Los apóstoles hicieron lo que el Señor les había dicho después de resucitado: «Id al mundo entero y predicad el Evangelio a toda la creación». Todos los fieles desde el Papa al último bautizado, tienen el derecho y el deber de participar activa y corresponsablemente, cada uno según su propio estado, en la misión que Dios Padre confió a Cristo y Cristo confió a su Iglesia. La difusión del Evangelio debe llevarse a cabo simultáneamente con obras y con palabras. Hoy en día, como siempre, hay crisis de Fe. Muchos viven como si Dios no existiera. No me refiero a los ateos, los agnósticos, y a los que las obras de Dios y de la Iglesia, no interesan para nada. Unos la han perdido, otros nunca han creído. Muchos la han despreciado y han sido causa de persecución de la Iglesia de Cristo.
Hay mucha ignorancia religiosa. Jesús, el Hijo de Dios nos ha revelado los misterios de Dios. Un misterio es una verdad que no podemos comprender por nuestras propias fuerzas, necesitamos la ayuda sobrenatural de la Divina Gracia. Dios resiste a los soberbios y da su gracia a los humildes. El que crea y se bautice se salvará, el que no crea será condenado (Mt.5,13-16).

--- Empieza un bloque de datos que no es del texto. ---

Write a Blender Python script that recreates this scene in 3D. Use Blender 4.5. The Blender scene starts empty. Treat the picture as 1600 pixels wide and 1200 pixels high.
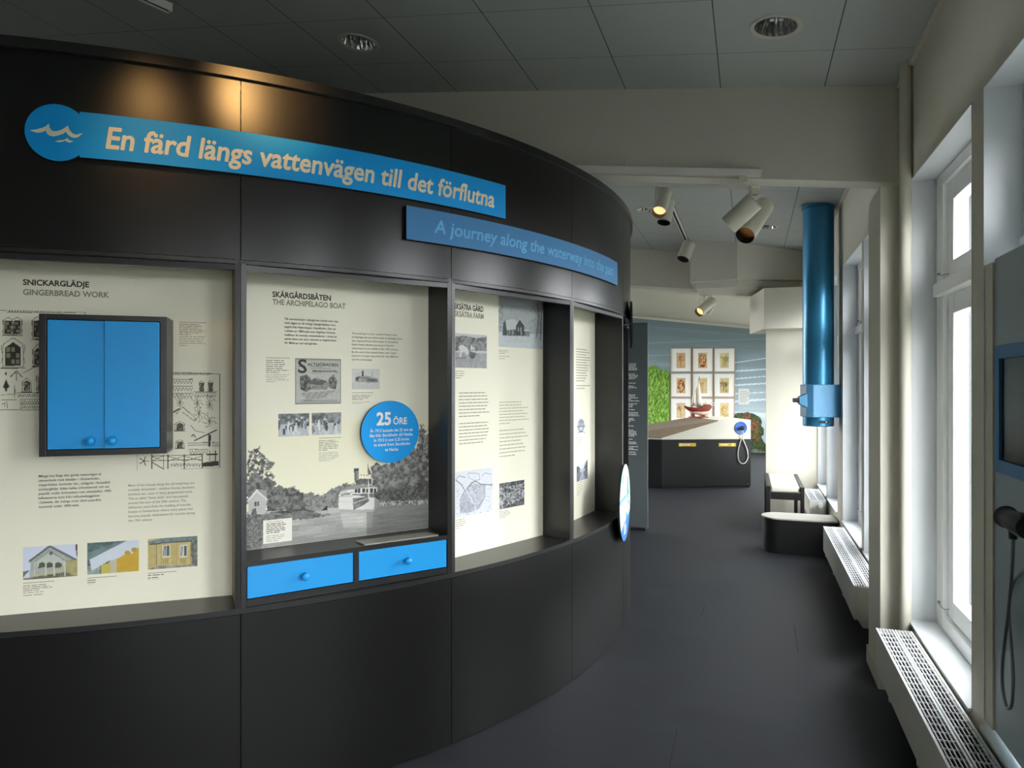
import bpy, math, random
import numpy as np
from mathutils import Matrix, Vector

random.seed(7); RNG = np.random.default_rng(7)
scene = bpy.context.scene
COL = scene.collection

# ------------------------------------------------------------------ camera, world, light, exposure
CAM_F, CAM_YAW, CAM_H = 1088.3, 0.3288, 1.55
cd = bpy.data.cameras.new('camera'); cam = bpy.data.objects.new('camera', cd); COL.objects.link(cam)
cd.sensor_fit = 'HORIZONTAL'; cd.sensor_width = 36.0; cd.lens = 36.0 * CAM_F / 1600.0
cd.clip_start = 0.05; cd.clip_end = 200
cam.location = (0, 0, CAM_H); cam.rotation_euler = (math.pi / 2, 0, CAM_YAW)
scene.camera = cam

scene.view_settings.view_transform = 'Standard'; scene.view_settings.look = 'None'
scene.view_settings.gamma = 1.0; scene.view_settings.use_curve_mapping = False
scene.view_settings.exposure = 0.42
scene.display_settings.display_device = 'sRGB'
cy = scene.cycles
cy.max_bounces = 10; cy.diffuse_bounces = 6; cy.glossy_bounces = 4; cy.transparent_max_bounces = 12
cy.sample_clamp_indirect = 25.0; cy.caustics_reflective = False; cy.caustics_refractive = False

W = bpy.data.worlds.new('world'); scene.world = W; W.use_nodes = True
nt = W.node_tree; nt.nodes.clear()
tc = nt.nodes.new('ShaderNodeTexCoord'); sp = nt.nodes.new('ShaderNodeSeparateXYZ')
cr = nt.nodes.new('ShaderNodeValToRGB'); bg = nt.nodes.new('ShaderNodeBackground'); wo = nt.nodes.new('ShaderNodeOutputWorld')
mp = nt.nodes.new('ShaderNodeMath'); mp.operation = 'MULTIPLY_ADD'; mp.inputs[1].default_value = .5; mp.inputs[2].default_value = .5
nt.links.new(tc.outputs['Generated'], sp.inputs[0]); nt.links.new(sp.outputs['Z'], mp.inputs[0]); nt.links.new(mp.outputs[0], cr.inputs[0])
cr.color_ramp.elements[0].position = .44; cr.color_ramp.elements[0].color = (.06, .065, .06, 1)
cr.color_ramp.elements[1].position = .56; cr.color_ramp.elements[1].color = (.94, .97, 1.0, 1)
nt.links.new(cr.outputs[0], bg.inputs[0]); bg.inputs[1].default_value = 17.5
nt.links.new(bg.outputs[0], wo.inputs[0])

XW = 0.76                       # inner face of the window wall
SILL, HEAD = 0.366, 2.568
WINDOWS = [(-3.15, -2.13), (-2.0, -.98), (-.70, .32), (.45, 1.47), (1.77, 2.785), (2.915, 3.935), (4.44, 5.42), (5.52, 6.60), (6.966, 7.86), (7.93, 8.92), (9.95, 10.95), (11.05, 12.25), (12.35, 13.55), (13.65, 14.85), (14.95, 16.15)]  # unseen first pair added for light; unseen far run extended to brighten the mural
LEFT_FILL_WINDOWS = [(5.6, 7.4), (9.0, 11.2), (11.6, 13.8), (14.2, 16.2)]
for i, (a, b) in enumerate(WINDOWS):   # daylight portals in the window openings (guide the sky light, emit nothing)
    ld = bpy.data.lights.new('window_portal', 'AREA'); ld.shape = 'RECTANGLE'; ld.size = b - a; ld.size_y = HEAD - SILL
    ld.cycles.is_portal = True
    lo = bpy.data.objects.new('window_portal', ld); COL.objects.link(lo)
    lo.location = (XW + .32, (a + b) / 2, (SILL + HEAD) / 2); lo.rotation_euler = (math.pi / 2, 0, math.pi / 2)
for a, b in LEFT_FILL_WINDOWS:              # unseen windows added in the left wall to raise the ambient light
    ld = bpy.data.lights.new('window_portal', 'AREA'); ld.shape = 'RECTANGLE'; ld.size = b - a; ld.size_y = 2.2
    ld.cycles.is_portal = True
    lo = bpy.data.objects.new('window_portal', ld); COL.objects.link(lo)
    lo.location = (-8.17, (a + b) / 2, 2.2); lo.rotation_euler = (math.pi / 2, 0, -math.pi / 2)

def spot_light(loc, to, power, angle, col=(1, .55, .19), blend=1., radius=.07):
    ld = bpy.data.lights.new('spot_beam', 'SPOT'); ld.energy = power; ld.spot_size = math.radians(angle); ld.spot_blend = blend
    ld.color = col; ld.shadow_soft_size = radius
    o = bpy.data.objects.new('spot_beam', ld); COL.objects.link(o); o.location = loc
    o.rotation_euler = (Vector(to) - Vector(loc)).to_track_quat('-Z', 'Y').to_euler(); return o

# ------------------------------------------------------------------ measuring (pixel -> point on a known real surface)
_Fw = np.array([-math.sin(CAM_YAW), math.cos(CAM_YAW), 0]); _Rt = np.array([math.cos(CAM_YAW), math.sin(CAM_YAW), 0])
def ray(px, py): return _Fw * CAM_F + _Rt * (px - 800) + np.array([0, 0, 600 - py])
def atX(px, py, x): r = ray(px, py); return r * (x / r[0]) + [0, 0, CAM_H]
def atY(px, py, y): r = ray(px, py); return r * (y / r[1]) + [0, 0, CAM_H]
def atZ(px, py, z): r = ray(px, py); return r * ((z - CAM_H) / r[2]) + [0, 0, CAM_H]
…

Sin Fe no podemos agradar a Dios. Lo primero es creer en Dios Padre. La persona que vive con honradez y ama de verdad a sus semejantes, no nos quepa duda, se salvará. El que piensa que después de esta vida temporal no hay nada, es un incrédulo, que no hizo caso a lo trascendente.
Dichosos los que crean sin haber visto, dijo Jesús a Sto. Tomás. Hemos de rezar el Credo con el corazón y la boca, sabiendo que hay un Cielo, un Infierno, y un Purgatorio. También sabemos por la Fe, que nadie queda excluido de la Vida Éterna. Jesús bajó del Cielo para salvarnos a todos, y que la Misericordia de Dios es infinita. Un gran pecador- todos somos pecadores-, si se convierte, puede ser un gran santo. Jesucristo nos revela que Dios es «Padre», no solo en cuanto es creador del Universo y del hombre, sino sobre todo, porque engendra eternamente en su seno al Hijo que es su Verbo, resplandor de su gloria e importa de su sustancia(Cat. de la Iglesia Católica, números 44 y 46).
Todos los cristianos acudimos a la Virgen María, para suplicarle que sea nuestra esperanza, ahora y en la hora de nuestra muerte.